■ Available records ■
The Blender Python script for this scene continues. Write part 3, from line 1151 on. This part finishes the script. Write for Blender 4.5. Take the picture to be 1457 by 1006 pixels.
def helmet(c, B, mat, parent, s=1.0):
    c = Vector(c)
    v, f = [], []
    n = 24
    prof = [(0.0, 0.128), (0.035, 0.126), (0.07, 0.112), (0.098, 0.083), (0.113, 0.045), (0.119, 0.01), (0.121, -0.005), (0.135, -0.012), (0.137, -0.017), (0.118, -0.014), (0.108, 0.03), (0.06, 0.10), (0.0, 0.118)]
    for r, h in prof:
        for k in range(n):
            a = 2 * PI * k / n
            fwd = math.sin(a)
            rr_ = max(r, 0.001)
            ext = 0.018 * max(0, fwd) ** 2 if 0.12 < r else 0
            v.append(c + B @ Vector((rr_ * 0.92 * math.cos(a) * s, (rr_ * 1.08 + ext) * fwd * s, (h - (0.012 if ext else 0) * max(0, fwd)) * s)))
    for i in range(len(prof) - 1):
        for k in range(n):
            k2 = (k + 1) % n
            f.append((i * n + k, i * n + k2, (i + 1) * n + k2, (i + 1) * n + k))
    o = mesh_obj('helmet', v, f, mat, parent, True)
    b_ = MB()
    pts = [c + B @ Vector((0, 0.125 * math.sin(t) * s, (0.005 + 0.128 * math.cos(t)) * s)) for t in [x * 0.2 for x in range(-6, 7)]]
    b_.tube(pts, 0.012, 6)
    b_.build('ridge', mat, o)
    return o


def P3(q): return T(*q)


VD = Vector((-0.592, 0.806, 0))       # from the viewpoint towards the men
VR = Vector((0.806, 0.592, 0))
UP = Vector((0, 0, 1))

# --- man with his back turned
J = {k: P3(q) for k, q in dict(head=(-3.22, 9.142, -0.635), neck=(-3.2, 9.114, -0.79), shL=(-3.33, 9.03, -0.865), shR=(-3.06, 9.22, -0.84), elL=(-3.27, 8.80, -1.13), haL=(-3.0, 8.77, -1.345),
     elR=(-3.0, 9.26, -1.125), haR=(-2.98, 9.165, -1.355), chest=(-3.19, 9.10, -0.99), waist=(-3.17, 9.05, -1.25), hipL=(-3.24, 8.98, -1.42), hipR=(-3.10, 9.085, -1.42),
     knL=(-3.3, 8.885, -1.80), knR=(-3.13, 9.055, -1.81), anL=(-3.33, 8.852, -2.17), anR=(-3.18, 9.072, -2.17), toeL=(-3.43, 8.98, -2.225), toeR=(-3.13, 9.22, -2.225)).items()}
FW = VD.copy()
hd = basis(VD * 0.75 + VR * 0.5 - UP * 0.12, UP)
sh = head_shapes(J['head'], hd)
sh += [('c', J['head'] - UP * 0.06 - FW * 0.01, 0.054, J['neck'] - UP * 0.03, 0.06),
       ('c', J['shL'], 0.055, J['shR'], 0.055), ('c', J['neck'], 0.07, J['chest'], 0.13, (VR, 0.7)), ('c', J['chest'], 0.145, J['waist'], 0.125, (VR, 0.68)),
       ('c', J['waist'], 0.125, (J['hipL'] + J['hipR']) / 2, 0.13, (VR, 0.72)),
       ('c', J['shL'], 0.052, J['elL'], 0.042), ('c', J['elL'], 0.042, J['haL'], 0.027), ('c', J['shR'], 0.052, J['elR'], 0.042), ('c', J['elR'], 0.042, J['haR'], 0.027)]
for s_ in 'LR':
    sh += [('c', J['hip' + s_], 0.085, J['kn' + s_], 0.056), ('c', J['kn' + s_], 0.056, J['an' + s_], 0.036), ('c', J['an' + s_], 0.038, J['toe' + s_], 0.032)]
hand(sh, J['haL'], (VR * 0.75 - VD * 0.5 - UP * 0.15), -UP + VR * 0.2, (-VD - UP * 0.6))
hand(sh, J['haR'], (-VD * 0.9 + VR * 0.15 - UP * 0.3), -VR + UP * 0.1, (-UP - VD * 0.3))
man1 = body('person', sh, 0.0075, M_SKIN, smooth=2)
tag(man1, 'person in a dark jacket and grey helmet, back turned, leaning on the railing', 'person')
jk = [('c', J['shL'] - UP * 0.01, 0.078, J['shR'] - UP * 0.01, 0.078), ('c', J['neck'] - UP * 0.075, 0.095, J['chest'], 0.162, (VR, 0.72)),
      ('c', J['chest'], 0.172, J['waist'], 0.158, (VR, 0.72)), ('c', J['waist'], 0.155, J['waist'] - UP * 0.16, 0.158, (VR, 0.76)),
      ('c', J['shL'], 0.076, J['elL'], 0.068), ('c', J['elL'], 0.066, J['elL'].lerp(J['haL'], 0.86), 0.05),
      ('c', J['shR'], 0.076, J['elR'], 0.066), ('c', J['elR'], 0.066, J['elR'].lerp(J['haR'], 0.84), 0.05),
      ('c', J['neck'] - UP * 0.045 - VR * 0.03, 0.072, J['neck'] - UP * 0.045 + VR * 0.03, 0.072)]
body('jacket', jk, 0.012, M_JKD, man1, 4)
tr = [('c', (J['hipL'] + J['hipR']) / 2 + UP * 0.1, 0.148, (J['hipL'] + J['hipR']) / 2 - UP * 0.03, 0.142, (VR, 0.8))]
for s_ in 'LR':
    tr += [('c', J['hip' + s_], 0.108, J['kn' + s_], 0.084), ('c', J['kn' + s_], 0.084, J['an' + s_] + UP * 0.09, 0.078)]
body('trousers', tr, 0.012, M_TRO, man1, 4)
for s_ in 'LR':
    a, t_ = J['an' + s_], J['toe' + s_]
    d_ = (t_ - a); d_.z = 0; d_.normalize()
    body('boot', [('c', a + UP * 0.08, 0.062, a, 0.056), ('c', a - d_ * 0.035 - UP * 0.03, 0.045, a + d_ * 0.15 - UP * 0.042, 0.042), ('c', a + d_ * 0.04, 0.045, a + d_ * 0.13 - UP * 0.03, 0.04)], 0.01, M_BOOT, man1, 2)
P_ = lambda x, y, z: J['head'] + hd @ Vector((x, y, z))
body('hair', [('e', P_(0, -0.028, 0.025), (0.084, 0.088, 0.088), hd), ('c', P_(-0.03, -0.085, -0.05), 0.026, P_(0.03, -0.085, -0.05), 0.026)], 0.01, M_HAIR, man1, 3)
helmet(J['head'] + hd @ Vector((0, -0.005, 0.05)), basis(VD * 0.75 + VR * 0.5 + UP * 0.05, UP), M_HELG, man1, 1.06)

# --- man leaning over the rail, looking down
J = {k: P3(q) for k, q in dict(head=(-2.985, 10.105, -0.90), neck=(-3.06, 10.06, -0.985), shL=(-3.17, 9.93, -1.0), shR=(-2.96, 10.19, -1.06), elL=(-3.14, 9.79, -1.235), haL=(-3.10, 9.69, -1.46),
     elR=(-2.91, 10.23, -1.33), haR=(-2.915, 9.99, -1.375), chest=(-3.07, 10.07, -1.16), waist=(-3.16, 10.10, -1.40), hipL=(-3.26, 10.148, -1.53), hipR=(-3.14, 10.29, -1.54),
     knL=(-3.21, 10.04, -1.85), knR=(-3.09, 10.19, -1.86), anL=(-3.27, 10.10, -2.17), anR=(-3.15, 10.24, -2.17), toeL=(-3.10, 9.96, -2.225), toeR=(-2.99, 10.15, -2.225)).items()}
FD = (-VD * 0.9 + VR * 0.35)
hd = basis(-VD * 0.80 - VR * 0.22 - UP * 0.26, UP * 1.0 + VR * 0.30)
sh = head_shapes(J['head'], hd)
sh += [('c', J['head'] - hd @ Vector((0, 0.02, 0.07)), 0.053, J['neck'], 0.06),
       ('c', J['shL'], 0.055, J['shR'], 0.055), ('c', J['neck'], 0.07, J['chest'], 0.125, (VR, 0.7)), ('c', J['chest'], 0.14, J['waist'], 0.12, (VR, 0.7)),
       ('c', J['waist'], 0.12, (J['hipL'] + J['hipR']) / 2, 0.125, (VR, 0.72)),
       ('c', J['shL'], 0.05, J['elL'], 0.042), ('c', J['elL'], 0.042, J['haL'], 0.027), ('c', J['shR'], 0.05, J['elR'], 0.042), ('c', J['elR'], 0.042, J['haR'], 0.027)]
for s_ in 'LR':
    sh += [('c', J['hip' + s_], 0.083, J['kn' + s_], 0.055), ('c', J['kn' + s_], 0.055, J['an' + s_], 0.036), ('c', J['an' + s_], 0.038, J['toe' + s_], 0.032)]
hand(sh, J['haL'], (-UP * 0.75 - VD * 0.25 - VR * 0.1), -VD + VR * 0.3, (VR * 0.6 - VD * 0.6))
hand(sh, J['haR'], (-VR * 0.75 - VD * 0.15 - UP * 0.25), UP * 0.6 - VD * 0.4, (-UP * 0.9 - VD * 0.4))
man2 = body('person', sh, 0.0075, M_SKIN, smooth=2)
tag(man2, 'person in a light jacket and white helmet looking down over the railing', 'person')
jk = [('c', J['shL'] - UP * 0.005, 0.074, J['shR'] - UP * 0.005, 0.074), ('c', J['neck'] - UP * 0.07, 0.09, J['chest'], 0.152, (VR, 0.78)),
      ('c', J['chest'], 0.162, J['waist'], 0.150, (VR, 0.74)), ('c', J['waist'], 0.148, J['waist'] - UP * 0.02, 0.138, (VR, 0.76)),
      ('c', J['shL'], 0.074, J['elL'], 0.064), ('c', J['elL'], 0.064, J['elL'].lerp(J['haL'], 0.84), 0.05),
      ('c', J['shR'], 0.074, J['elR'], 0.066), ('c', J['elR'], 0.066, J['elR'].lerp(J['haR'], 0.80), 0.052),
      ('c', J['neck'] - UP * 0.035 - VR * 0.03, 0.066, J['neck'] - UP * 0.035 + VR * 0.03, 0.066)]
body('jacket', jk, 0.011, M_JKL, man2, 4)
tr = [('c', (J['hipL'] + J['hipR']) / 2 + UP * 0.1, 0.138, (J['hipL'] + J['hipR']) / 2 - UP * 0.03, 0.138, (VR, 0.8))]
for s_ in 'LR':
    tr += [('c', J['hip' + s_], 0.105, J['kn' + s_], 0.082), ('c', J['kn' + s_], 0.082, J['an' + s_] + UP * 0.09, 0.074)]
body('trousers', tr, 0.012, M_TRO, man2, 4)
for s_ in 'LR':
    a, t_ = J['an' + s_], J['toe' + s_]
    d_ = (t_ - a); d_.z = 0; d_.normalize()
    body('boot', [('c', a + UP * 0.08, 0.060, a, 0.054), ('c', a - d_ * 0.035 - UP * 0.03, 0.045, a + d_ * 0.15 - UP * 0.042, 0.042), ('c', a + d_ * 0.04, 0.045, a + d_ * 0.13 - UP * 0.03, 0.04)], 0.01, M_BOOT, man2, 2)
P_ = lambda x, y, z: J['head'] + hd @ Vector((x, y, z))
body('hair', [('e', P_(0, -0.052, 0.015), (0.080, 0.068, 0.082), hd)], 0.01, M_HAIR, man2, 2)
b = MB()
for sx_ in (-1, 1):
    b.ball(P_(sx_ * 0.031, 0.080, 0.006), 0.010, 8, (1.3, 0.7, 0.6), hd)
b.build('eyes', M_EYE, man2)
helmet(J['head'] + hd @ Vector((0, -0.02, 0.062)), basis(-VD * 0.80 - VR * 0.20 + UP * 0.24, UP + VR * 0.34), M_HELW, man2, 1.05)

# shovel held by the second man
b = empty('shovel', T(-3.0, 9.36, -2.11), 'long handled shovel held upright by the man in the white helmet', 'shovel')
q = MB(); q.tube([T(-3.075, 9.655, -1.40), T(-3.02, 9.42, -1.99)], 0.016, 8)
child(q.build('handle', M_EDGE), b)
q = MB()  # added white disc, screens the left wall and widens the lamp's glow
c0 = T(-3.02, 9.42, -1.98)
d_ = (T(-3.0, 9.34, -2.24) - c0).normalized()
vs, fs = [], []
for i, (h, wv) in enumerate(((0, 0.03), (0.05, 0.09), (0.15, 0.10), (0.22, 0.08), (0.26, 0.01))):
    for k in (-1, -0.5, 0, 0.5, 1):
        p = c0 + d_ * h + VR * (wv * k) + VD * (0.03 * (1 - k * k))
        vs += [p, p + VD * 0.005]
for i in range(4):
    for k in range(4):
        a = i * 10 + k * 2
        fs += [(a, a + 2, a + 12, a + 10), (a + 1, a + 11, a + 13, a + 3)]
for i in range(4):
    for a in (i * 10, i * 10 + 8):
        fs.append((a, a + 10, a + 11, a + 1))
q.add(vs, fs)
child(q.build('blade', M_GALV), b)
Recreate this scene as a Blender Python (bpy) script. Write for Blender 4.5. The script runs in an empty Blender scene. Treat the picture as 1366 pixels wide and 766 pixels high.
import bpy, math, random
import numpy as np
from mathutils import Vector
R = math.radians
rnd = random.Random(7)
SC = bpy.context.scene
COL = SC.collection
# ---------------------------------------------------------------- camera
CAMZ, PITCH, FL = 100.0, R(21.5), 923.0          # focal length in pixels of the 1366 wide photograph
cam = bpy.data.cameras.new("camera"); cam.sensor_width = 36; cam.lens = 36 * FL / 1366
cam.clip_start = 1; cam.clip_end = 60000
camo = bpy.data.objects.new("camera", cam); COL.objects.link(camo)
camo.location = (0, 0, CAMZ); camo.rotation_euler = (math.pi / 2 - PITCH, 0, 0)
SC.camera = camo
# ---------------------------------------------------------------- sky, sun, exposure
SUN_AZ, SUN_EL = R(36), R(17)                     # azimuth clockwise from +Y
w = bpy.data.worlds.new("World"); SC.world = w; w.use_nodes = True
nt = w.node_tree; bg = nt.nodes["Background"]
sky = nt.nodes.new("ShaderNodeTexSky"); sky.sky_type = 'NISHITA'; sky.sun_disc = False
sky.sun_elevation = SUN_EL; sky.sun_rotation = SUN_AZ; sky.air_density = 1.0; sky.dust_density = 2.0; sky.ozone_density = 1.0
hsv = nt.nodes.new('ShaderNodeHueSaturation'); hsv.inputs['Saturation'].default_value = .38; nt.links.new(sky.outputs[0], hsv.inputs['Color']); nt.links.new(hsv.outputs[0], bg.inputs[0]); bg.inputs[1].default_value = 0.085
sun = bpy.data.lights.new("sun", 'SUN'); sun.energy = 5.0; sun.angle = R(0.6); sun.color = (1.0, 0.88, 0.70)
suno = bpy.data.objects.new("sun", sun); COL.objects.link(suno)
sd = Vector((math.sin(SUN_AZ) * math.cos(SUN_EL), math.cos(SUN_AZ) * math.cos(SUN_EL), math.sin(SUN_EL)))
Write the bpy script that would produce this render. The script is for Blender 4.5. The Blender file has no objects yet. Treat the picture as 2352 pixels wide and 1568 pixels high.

■ Goal ■
Reproduce verbatim the range of lines that opens the records and closes with the line containing "UP = Vector((0, 0, 1))". Omit everything after it.

■ Written answer ■
The Blender Python script for this scene continues. Write part 3, from line 1151 on. This part finishes the script. Write for Blender 4.5. Take the picture to be 1457 by 1006 pixels.
def helmet(c, B, mat, parent, s=1.0):
    c = Vector(c)
    v, f = [], []
    n = 24
    prof = [(0.0, 0.128), (0.035, 0.126), (0.07, 0.112), (0.098, 0.083), (0.113, 0.045), (0.119, 0.01), (0.121, -0.005), (0.135, -0.012), (0.137, -0.017), (0.118, -0.014), (0.108, 0.03), (0.06, 0.10), (0.0, 0.118)]
    for r, h in prof:
        for k in range(n):
            a = 2 * PI * k / n
            fwd = math.sin(a)
            rr_ = max(r, 0.001)
            ext = 0.018 * max(0, fwd) ** 2 if 0.12 < r else 0
            v.append(c + B @ Vector((rr_ * 0.92 * math.cos(a) * s, (rr_ * 1.08 + ext) * fwd * s, (h - (0.012 if ext else 0) * max(0, fwd)) * s)))
    for i in range(len(prof) - 1):
        for k in range(n):
            k2 = (k + 1) % n
            f.append((i * n + k, i * n + k2, (i + 1) * n + k2, (i + 1) * n + k))
    o = mesh_obj('helmet', v, f, mat, parent, True)
    b_ = MB()
    pts = [c + B @ Vector((0, 0.125 * math.sin(t) * s, (0.005 + 0.128 * math.cos(t)) * s)) for t in [x * 0.2 for x in range(-6, 7)]]
    b_.tube(pts, 0.012, 6)
    b_.build('ridge', mat, o)
    return o


def P3(q): return T(*q)


VD = Vector((-0.592, 0.806, 0))       # from the viewpoint towards the men
VR = Vector((0.806, 0.592, 0))
UP = Vector((0, 0, 1))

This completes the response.